# Directions for this task:
Repeat exactly what appears from the opening line of the listing to the line with "PI = math.pi", inclusive.
## START
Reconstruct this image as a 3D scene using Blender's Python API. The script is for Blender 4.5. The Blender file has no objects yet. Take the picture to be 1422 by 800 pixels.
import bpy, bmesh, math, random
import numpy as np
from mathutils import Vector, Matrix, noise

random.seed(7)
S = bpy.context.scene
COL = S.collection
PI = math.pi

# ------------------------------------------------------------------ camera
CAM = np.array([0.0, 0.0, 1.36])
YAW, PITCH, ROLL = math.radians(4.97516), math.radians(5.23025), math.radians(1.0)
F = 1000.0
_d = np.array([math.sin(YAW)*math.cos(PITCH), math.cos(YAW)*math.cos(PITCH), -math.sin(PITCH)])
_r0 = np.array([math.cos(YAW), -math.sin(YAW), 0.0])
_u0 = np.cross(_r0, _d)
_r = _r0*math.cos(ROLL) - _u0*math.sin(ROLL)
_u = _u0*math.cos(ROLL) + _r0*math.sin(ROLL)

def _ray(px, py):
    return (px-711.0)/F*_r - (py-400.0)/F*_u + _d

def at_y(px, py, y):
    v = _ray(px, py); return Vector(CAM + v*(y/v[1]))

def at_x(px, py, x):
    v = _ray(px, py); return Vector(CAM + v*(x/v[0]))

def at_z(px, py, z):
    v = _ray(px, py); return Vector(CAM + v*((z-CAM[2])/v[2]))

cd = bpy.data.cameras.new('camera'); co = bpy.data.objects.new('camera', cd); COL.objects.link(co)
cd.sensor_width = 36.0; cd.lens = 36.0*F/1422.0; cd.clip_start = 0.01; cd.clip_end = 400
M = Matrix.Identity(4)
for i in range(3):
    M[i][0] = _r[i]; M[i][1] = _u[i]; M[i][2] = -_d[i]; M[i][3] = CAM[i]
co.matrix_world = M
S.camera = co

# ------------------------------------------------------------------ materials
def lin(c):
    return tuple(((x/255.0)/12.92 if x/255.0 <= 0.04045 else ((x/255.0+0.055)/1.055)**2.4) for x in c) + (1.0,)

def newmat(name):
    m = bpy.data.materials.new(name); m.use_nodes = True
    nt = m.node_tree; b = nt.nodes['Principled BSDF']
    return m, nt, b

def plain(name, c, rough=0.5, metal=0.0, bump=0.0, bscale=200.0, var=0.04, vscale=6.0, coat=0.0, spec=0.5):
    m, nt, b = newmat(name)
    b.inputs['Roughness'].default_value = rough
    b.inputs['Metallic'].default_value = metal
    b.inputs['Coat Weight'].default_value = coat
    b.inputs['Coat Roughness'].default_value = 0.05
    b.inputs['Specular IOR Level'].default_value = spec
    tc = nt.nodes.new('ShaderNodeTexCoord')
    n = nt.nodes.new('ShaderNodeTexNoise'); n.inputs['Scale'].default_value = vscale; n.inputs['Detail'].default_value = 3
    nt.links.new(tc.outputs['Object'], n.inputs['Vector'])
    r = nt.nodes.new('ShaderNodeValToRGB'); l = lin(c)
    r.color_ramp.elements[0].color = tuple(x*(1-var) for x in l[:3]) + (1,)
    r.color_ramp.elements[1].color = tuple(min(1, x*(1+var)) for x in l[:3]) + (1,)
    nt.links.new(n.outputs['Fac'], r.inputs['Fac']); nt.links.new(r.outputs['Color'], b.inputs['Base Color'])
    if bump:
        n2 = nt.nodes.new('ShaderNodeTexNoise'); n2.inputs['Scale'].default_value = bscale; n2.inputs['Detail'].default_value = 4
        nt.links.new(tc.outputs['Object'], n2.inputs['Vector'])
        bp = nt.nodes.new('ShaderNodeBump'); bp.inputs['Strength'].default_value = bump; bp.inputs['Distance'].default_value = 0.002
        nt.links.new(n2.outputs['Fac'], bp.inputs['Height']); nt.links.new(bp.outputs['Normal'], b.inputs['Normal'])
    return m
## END
# Solution for this task:
Reconstruct this image as a 3D scene using Blender's Python API. The script is for Blender 4.5. The Blender file has no objects yet. Take the picture to be 1422 by 800 pixels.
import bpy, bmesh, math, random
import numpy as np
from mathutils import Vector, Matrix, noise

random.seed(7)
S = bpy.context.scene
COL = S.collection
PI = math.pi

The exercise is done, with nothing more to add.